Question

$|x^2+x+1|+|2x-3|=4x$

Answer 1

{x=1, 2}

Answer 2

The given equation is $|x^2+x+1|+|2x-3|=4x$.

First, consider the term $|x^2+x+1|$. The quadratic expression $x^2+x+1$ has a discriminant $\Delta = b^2 - 4ac = 1^2 - 4(1)(1) = 1 - 4 = -3$. Since the discriminant is negative and the leading coefficient (1) is positive, the quadratic $x^2+x+1$ is always positive for all real values of $x$. Therefore, $|x^2+x+1| = x^2+x+1$ for all $x \in \mathbb{R}$.

The equation becomes $x^2+x+1+|2x-3|=4x$.

The term $|2x-3|$ depends on the sign of $2x-3$. The critical point is when $2x-3=0$, which means $x=3/2$.

Also, note that the left side of the equation is a sum of absolute values, which must be non-negative. Thus, the right side $4x$ must be non-negative. This implies $4x \ge 0$, so $x \ge 0$. Any solution must satisfy this condition.

We consider two cases based on the sign of $2x-3$, keeping in mind the condition $x \ge 0$. The critical point $x=3/2$ divides the domain $x \ge 0$ into two intervals: $[0, 3/2)$ and $[3/2, \infty)$.

Case 1: $0 \le x < 3/2$.

In this interval, $2x-3 < 0$, so $|2x-3| = -(2x-3) = 3-2x$.

The equation becomes:

$x^2+x+1+(3-2x)=4x$

$x^2-x+4=4x$

$x^2-5x+4=0$

Factoring the quadratic equation:

$(x-1)(x-4)=0$

This gives potential solutions $x=1$ or $x=4$.

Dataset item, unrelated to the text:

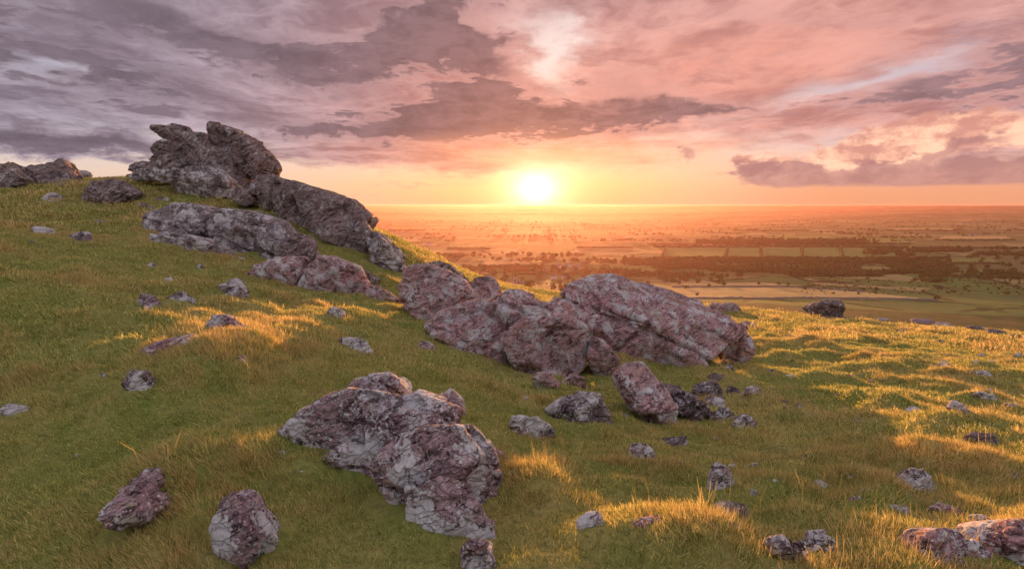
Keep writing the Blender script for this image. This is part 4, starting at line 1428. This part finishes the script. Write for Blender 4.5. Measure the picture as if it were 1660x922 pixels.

We must check if these potential solutions satisfy the condition for this case, which is $0 \le x < 3/2$.

For $x=1$: $0 \le 1 < 3/2$ (True). So $x=1$ is a valid solution in this case.

For $x=4$: $0 \le 4 < 3/2$ (False, since $4 \not< 3/2$). So $x=4$ is not a valid solution in this case.

Case 2: $x \ge 3/2$.

In this interval, $2x-3 \ge 0$, so $|2x-3| = 2x-3$.

The equation becomes:

$x^2+x+1+(2x-3)=4x$

$x^2+3x-2=4x$

$x^2-x-2=0$

Factoring the quadratic equation:

$(x-2)(x+1)=0$

This gives potential solutions $x=2$ or $x=-1$.

We must check if these potential solutions satisfy the condition for this case, which is $x \ge 3/2$.

For $x=2$: $2 \ge 3/2$ (True, since $2 = 4/2$). So $x=2$ is a valid solution in this case.

For $x=-1$: $-1 \ge 3/2$ (False). So $x=-1$ is not a valid solution in this case.

The potential solutions obtained from both cases are $x=1$ and $x=2$. Both of these solutions satisfy the overall condition $x \ge 0$ (since $1 \ge 0$ and $2 \ge 0$).

Finally, we verify the solutions by substituting them back into the original equation:

For $x=1$:

$|1^2+1+1|+|2(1)-3| = |3|+|-1| = 3+1 = 4$.

$4x = 4(1) = 4$.

LHS = RHS, so $x=1$ is a solution.

For $x=2$:

$|2^2+2+1|+|2(2)-3| = |7|+|1| = 7+1 = 8$.

$4x = 4(2) = 8$.

LHS = RHS, so $x=2$ is a solution.

Both $x=1$ and $x=2$ are solutions to the given equation.

Explanation of the solution:

1. Simplify $|x^2+x+1|$ to $x^2+x+1$ as $x^2+x+1 > 0$ for all real $x$.
2. Note that $4x \ge 0$, so $x \ge 0$.
3. Split the problem into cases based on the sign of $2x-3$, considering $x \ge 0$: Case 1 ($0 \le x < 3/2$) and Case 2 ($x \ge 3/2$).
4. Solve the resulting algebraic equations in each case.
5. Check if the solutions obtained in each case satisfy the condition for that case.
6. The valid solutions are $x=1$ (from Case 1) and $x=2$ (from Case 2).
7. Verify these solutions in the original equation. Both $x=1$ and $x=2$ satisfy the equation.